There was a time when our Universe was nothing but an opaque, lightless sea of swirling gas.
By the time the Universe was a billion years old, however, that had all changed. Radiation from the first stars and galaxies wreaked a dramatic alteration, allowing light to stream freely, across the entire electromagnetic spectrum.
A new simulation, named Thesan after the Etruscan goddess of dawn, has allowed scientists to probe the Universe's Dark Ages. It's a new tool for seeing in detail how the lights may have switched on, at the Cosmic Dawn. And it's absolutely beautiful.
"Thesan acts as a bridge to the early Universe," said physicist Aaron Smith of MIT's Kavli Institute for Astrophysics and Space Research. "It is intended to serve as an ideal simulation counterpart for upcoming observational facilities, which are poised to fundamentally alter our understanding of the cosmos."
Most of what we know about the Universe, we have learnt from light (with the notable exception of gravitational waves, a field of astronomy still in its infancy). So, when light is hindered in some way, that causes quite some problems; just look (or don't look, as the case may be) at black holes, which emit no detectable radiation.
The early Universe between 50 million and 1 billion years after the Big Bang is another such case. This period is known as the Cosmic Dawn, the time at which the Universe as we know it today was just starting to come together out of the primordial plasma. Before the first stars came along, it was filled with a hot murky fog of ionized gas. Light was unable to travel freely through this fog; it simply scattered off free electrons.
Once the Universe cooled down enough, protons and electrons started to recombine into neutral hydrogen atoms. This meant light could finally travel through space. As the first stars and galaxies began to form, around 150 million years after the Big Bang, their ultraviolet light gradually reionized the neutral hydrogen ubiquitous throughout the Universe, allowing the entire spectrum of electromagnetic radiation to stream freely. This is the Epoch of Reionization.
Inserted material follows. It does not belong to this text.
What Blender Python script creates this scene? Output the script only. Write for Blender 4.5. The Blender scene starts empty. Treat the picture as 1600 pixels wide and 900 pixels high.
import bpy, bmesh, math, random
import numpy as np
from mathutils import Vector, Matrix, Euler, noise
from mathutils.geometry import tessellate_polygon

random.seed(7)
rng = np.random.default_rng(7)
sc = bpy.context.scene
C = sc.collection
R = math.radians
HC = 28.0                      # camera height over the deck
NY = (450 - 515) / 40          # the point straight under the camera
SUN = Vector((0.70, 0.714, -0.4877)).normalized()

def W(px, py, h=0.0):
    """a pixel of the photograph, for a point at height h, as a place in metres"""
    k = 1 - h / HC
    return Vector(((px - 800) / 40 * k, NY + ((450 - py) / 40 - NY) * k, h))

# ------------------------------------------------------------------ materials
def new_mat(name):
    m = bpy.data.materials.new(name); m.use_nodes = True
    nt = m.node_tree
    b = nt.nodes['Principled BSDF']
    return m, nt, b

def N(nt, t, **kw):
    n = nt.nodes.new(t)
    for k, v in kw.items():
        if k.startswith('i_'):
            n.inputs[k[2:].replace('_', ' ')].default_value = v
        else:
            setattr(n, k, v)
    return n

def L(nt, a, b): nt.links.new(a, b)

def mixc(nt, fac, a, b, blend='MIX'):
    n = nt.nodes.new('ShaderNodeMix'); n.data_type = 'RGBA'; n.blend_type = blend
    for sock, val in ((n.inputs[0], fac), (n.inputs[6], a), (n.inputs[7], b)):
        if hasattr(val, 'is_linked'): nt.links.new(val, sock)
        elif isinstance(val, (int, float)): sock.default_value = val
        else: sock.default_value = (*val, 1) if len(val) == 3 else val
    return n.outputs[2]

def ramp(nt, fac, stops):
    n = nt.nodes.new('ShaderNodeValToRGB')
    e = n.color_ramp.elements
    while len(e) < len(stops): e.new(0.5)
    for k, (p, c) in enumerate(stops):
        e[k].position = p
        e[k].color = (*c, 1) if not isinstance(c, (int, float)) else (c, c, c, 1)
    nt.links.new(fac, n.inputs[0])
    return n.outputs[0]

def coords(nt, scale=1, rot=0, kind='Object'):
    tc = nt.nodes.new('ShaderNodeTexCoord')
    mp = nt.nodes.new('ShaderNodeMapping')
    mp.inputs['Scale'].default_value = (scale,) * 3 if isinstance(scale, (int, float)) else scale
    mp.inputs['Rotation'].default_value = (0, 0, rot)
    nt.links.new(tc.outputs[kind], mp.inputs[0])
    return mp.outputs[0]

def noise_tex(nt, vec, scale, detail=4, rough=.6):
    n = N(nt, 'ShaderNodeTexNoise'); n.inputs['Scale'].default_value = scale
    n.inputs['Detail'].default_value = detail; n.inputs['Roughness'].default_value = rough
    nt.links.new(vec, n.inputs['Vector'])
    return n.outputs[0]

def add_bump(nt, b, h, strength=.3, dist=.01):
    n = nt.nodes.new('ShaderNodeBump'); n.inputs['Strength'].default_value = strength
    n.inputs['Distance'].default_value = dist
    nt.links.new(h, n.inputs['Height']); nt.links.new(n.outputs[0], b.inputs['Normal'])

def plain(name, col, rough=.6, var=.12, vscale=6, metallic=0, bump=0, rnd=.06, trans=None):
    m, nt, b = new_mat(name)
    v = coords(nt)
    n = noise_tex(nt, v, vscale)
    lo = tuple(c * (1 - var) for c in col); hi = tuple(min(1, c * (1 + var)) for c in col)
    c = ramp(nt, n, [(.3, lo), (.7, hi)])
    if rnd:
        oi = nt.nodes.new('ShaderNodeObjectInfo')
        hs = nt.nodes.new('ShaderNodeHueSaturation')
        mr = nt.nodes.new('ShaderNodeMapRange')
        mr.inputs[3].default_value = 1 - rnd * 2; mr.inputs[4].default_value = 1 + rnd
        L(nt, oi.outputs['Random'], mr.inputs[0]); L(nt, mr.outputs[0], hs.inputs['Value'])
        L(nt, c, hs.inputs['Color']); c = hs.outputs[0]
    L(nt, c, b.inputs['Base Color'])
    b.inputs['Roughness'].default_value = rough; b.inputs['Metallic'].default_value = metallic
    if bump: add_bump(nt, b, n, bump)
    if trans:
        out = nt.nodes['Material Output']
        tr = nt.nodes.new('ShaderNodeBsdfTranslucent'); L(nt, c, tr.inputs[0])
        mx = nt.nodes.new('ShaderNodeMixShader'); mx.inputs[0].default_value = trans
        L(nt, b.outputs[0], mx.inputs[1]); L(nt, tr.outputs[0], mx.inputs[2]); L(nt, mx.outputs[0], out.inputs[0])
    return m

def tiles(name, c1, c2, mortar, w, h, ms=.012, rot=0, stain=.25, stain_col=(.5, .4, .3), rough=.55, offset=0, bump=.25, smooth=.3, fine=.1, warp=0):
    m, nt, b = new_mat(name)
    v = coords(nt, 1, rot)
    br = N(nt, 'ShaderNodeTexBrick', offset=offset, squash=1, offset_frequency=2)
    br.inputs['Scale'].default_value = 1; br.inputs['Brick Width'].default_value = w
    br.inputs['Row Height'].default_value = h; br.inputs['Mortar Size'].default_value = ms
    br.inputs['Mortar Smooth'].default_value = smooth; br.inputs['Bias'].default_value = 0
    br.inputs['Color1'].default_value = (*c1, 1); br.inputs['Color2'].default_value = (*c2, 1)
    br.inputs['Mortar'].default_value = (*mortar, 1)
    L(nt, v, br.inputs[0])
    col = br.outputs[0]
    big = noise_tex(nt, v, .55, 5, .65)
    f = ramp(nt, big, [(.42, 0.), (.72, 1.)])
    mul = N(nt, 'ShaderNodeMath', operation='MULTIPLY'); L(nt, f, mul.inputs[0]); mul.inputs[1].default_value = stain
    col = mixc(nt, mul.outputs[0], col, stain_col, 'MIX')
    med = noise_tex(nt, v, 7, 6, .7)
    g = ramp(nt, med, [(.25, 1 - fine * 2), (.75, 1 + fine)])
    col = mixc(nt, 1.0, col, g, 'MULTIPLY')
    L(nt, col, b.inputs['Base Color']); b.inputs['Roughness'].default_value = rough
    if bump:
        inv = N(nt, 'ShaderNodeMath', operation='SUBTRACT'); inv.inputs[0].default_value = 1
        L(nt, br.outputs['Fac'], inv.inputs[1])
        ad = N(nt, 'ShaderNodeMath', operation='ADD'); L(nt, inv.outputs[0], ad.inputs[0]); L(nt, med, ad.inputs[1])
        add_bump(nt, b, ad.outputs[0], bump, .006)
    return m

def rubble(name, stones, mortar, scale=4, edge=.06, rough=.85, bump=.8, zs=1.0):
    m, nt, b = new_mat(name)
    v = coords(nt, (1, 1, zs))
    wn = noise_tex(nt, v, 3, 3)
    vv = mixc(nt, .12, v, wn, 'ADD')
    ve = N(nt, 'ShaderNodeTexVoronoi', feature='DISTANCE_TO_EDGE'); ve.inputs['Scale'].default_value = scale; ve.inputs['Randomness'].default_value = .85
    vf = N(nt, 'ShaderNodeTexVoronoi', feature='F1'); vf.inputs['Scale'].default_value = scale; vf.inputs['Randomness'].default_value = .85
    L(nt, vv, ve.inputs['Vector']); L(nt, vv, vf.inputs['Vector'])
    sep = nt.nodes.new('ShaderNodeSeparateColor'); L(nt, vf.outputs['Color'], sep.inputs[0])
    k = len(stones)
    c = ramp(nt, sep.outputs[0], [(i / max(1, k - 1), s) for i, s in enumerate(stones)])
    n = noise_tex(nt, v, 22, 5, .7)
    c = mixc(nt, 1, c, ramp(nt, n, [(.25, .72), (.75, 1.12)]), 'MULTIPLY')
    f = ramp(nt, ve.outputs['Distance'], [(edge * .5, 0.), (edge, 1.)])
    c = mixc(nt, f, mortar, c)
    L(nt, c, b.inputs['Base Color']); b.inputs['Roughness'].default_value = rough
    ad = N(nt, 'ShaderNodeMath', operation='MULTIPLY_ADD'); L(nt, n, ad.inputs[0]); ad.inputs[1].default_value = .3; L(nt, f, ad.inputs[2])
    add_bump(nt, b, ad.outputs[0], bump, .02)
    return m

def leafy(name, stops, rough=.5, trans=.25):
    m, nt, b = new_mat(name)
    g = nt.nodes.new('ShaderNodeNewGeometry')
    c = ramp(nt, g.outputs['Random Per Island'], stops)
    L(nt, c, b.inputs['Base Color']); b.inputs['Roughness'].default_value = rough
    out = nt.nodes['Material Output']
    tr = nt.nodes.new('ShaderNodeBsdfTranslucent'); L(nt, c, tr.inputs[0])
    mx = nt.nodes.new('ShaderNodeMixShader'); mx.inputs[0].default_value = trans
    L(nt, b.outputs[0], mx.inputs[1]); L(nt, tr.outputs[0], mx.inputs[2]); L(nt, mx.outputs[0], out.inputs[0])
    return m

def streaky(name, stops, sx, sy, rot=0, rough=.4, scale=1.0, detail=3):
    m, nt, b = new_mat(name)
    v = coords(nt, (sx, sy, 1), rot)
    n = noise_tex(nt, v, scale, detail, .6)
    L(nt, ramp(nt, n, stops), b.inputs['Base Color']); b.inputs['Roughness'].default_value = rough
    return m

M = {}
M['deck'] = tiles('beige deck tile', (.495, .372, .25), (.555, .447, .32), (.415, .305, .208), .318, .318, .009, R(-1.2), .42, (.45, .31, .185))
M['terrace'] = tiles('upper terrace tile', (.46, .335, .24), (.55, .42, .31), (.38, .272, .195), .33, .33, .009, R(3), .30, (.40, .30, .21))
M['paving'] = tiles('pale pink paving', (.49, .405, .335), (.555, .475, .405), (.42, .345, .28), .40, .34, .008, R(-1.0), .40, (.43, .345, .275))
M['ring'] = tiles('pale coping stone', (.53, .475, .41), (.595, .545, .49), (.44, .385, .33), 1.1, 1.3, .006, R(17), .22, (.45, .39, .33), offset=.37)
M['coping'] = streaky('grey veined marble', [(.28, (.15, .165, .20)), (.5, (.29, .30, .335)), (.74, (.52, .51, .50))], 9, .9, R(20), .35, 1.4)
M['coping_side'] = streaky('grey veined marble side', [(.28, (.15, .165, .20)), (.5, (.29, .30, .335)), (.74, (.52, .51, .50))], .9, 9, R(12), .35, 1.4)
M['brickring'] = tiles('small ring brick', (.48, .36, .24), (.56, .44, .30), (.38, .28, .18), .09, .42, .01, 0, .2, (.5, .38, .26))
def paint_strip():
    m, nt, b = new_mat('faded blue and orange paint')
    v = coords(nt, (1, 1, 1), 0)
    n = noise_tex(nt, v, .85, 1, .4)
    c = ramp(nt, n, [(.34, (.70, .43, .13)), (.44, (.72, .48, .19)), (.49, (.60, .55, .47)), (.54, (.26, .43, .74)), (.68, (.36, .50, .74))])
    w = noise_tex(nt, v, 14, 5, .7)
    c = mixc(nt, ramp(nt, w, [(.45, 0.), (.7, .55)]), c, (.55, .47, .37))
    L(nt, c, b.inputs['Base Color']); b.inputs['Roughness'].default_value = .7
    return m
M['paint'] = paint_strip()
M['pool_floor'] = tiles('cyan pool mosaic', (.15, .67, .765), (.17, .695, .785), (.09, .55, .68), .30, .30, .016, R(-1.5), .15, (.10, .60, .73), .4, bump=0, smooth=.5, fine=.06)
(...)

By about 1 billion years after the Big Bang, the Universe was completely reionized; earlier than this 1 billion year mark, however, we can't really see with our current instruments, which makes this critical Cosmic Dawn difficult to understand.
"Most astronomers don't have labs to conduct experiments in. The scales of space and time are too large, so the only way we can do experiments is on computers," said astrophysicist Rahul Kannan from the Harvard-Smithsonian Center for Astrophysics.
"We are able to take basic physics equations and governing theoretical models to simulate what happened in the early Universe."
Thesan starts with a realistic model of galaxy formation, along with a new algorithm for reproducing how light interacts with and reionizes the ambient gas, and a model of cosmic dust.
These processes and interactions are very complicated; to simulate a section of the Universe 300 million light-years across, from 400,000 to a billion years after the Big Bang, the team used a powerful supercomputer, SuperMUC-NG machine, which used the equivalent of 30 million CPU hours to run Thesan.
The resulting simulation is the most detailed view yet of the Epoch of Reionization, capturing physics on scales a million times smaller than the simulated regions, the researchers said. This gives an "unprecedented" look at the way early galaxies formed and interacted with the gas of the early Universe. It shows a gradual change as light begins to seep through the Universe.
"It's a bit like water in ice cube trays; when you put it in the freezer, it does take time, but after a while it starts to freeze on the edges and then slowly creeps in," Smith said. "This was the same situation in the early Universe – it was a neutral, dark cosmos that became bright and ionized as light began to emerge from the first galaxies."
Interestingly, Thesan showed that initially light doesn't travel very far at all. It's only towards the end of reionization that light is able to travel large distances. The team also saw which types of galaxies had the biggest influence on reionization, with galactic mass playing a large role.
We won't have long to wait to find out how accurate the simulation is, either. The James Webb Space Telescope (JWST) is due to commence science operations in a few months, and is partially designed to peer back to around 300,000 years after the Big Bang, when reionization was in full swing.
"And that's the interesting part," said physicist Mark Vogelsberger of MIT.
"Either our Thesan simulations and model will agree with what JWST finds, which would confirm our picture of the Universe, or there will be a significant disagreement showing that our understanding of the early Universe is wrong."
Either way, we're going to learn something very exciting about the mysterious birth and early years of our amazing Universe.
The research has been published in the Monthly Notices of the Royal Astronomical Society.